Yılan balıkları özellikle gece aktifleşen etobur canlılardır ve bulundukları merada yaşayan her türlü küçük canlıyı besin olarak tüketirler. Gün içerisinde taşlık-kayalık kuytuluklarda, dehliz ve oyuklarda gizlenen balıklar geceyle birlikte ciddi bir hareketliliğe girerek gün doğumuna değin beslenmeyi sürdürürler. Özellikle akarsuların sazlık, kamışlık kıyı dokusu yakınında yaşam sürdüren yılanbalıkları solucan gibi karasal orijinli yumuşakçalarla ve kurbağa gibi amfibyumlarla yemlenmiş dip bırakmalarıyla kolaylıkla yakalanırlar. Çoğu zaman yayın, karabalık ve tatlı su kefali için kullanılan yemli dip bırakmalarına da itibar ettiği olur.
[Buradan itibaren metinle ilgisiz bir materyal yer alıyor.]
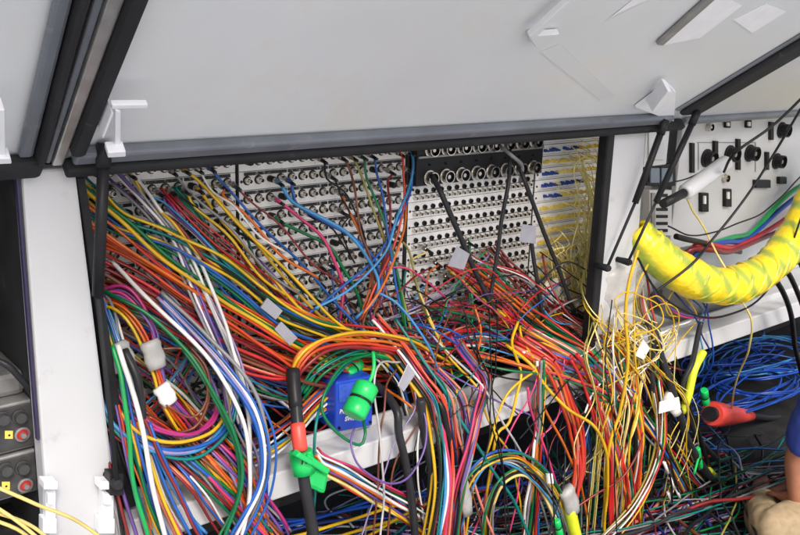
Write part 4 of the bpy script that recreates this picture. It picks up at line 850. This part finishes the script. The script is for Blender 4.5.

Yurdumuzun hemen hemen tüm akarsularında bulunan yılan balıklarının son yıllarda aşırı miktarda ve boy seçiciliği olmayan gereçlerle bilinçsizce avlanması yetmez gibi beslenme sahaları üzerine kurulan baraj ve benzeri su yapılarında buraya ulaşan balıkların yapının diğer tarafındaki yukarı yahut aşağı havzaya geçişlerine olanak tanıyacak balık geçitlerinin ihmal edilişi veya çalışır durumda tutulmayışı gibi diğer nedenlerle hayli azaldığını görmekteyiz. Ne yazık ki yukarıda anlatılan türe özgü üreme etkinliğinin değişmez prensipleri gereği insan eliyle üretimi teknik olarak mümkün olmayan yılan balığına dönük mevcut tüketim talebinin tamamen doğal stoklar üzerinden karşılandığı gerçeği sürekli ihmal edilmekte, koruma ve kontrol mekanizması bunun gibi üremek adına denize çıkış önceliği olması gereken türlerde etkili olarak işletilememektedir. Buna karşılık oldukça uzun ve zahmetli yaşam mücadelesinin sonunda sadece bir kez üreme şansı bulunan yılan balıklarının hiç yoksa bundan ötürü hakettikleri saygıyı görmeleri gerektiğine inanıyorum. Olta balıkçıları olarak bizlerin, üzerinde yaşadığımız coğrafyayı bizlerle paylaşan diğer canlıları hele hele ortak ilgimizi oluşturan balıkları iğnemizin ucunda olmadıkları zamanlarda nasıl yaşadıkları sorgusuyla tanımaya çalışmamız, bunun da ötesinde her yeni bilgi ve gözlem ile doğaya ve barındırdıklarına bir oltacı olarak saygı duymayı öğrenmemiz gereklidir. ÖZetlediğim bu bakış açısı oltacılık konusunda bilinçlenmenin ilk ve sizlerle paylaştığım öğretinin en önemli adımı olarak kabul edilmelidir.